Tout d'abord, le projet de loi pose une présomption de responsabilité, principe très important qui signifie que les harkis n'auront pas à justifier de leur préjudice : pour être éligibles au mécanisme de réparation, il leur suffira de fournir la preuve d'un passage dans un camp ou un hameau de forestage. En pratique, la preuve sera apportée par un certificat de passage, que les services de l'ONACVG obtiennent assez aisément, d'après ce que nous a indiqué la directrice générale de l'Office lorsque nous l'avons auditionnée. Celle-ci nous a par ailleurs confirmé un point important : le mécanisme forfaitaire prévu permettra un traitement rapide et efficace des demandes d'indemnisation – sachant que le montant sera croissant selon la durée de séjour et qu'aucun seuil minimal n'est fixé. Selon l'étude d'impact, 50 000 personnes pourraient ainsi bénéficier du dispositif. Autre gage de crédibilité : c'est une commission indépendante, à savoir la commission nationale créée par l'article 3, qui sera chargée de statuer sur les demandes d'indemnisation.

Au-delà de la réparation financière, il était essentiel – c'est également ressorti des auditions – de répondre à l'exigence d'un devoir de mémoire envers les harkis et leur histoire. À cette fin, l'article 3 confère aussi à la commission nationale une mission de recueil des témoignages et de transmission de la mémoire des harkis et de leurs familles. Cet aspect est majeur : la reconnaissance, c'est aussi le temps de l'écoute, le recueil de la parole des harkis, pour qu'ils puissent témoigner des drames qu'ils ont vécus.

Les articles 5 et 6 prévoient l'exonération fiscale et sociale des sommes accordées à titre de réparation, ce qui est logique dans la mesure où il s'agit d'une indemnisation.
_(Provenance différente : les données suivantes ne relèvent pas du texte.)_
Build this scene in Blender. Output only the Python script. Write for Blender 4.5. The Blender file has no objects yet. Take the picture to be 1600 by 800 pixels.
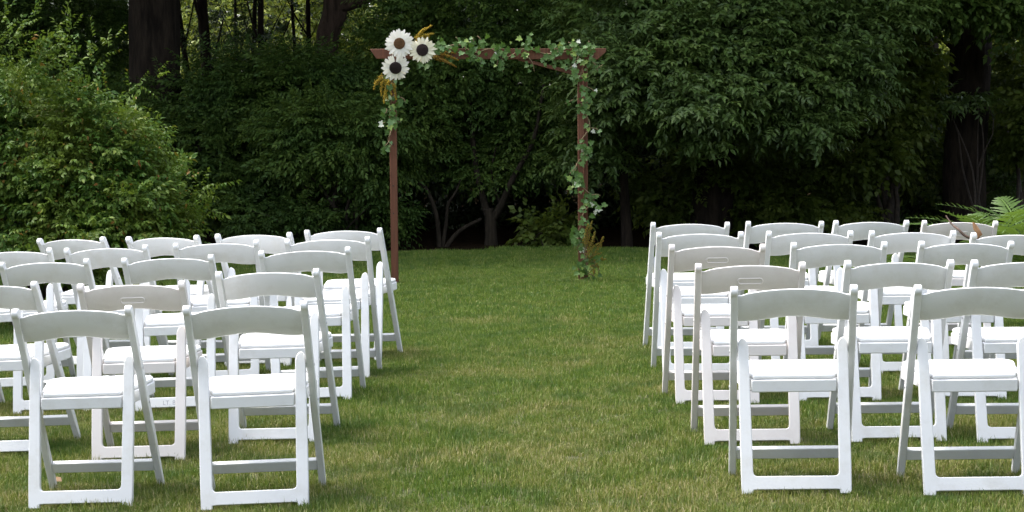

Quant à l'article 7, il procède à trois modifications de l'allocation viagère, créée en 2015, dont bénéficient spécifiquement les conjoints survivants de harkis.

Il tend d'abord à lever les forclusions en vigueur, ce qui permettra aux conjoints survivants qui ne l'avaient pas fait de déposer une demande d'allocation viagère.

Il vise ensuite à étendre le bénéfice de l'allocation aux conjoints survivants des personnes assimilées aux membres des formations supplétives. Sont visés notamment les agents contractuels de police auxiliaire, les agents de renseignement et les gardes champêtres. En principe, ils bénéficiaient déjà de l'allocation, car tel était l'esprit du législateur, mais le texte permettra d'assurer la sécurité juridique de cette extension.

Enfin, l'article 7 ouvrira l'accès à l'allocation viagère aux conjoints ayant établi leur domicile dans un autre État de l'Union européenne que la France. Sont particulièrement visées les familles ayant établi leur domicile en Allemagne.

Madame la ministre déléguée, je tiens également à saluer le doublement des allocations que vous venez d'annoncer, compte tenu du soutien précieux qu'elles représentent.

C'est avec beaucoup d'émotion et une grande fierté que je rapporte ce projet de loi, qui constitue une avancée décisive dans le processus de reconnaissance de la Nation et de réparation à l'égard des harkis. Il est aussi et surtout un témoignage de ce qu'est et doit être notre République, un système politique au sein duquel cohabitent des sensibilités variées, des parcours parfois tragiques, des vies multiples, unies par un principe fondamental de reconnaissance de l'altérité et de respect de ce qui nous distingue. Il nous revient d'ancrer dans la loi et, par ce biais, dans l'Histoire ce que sont les harkis et ce que leur doit la France.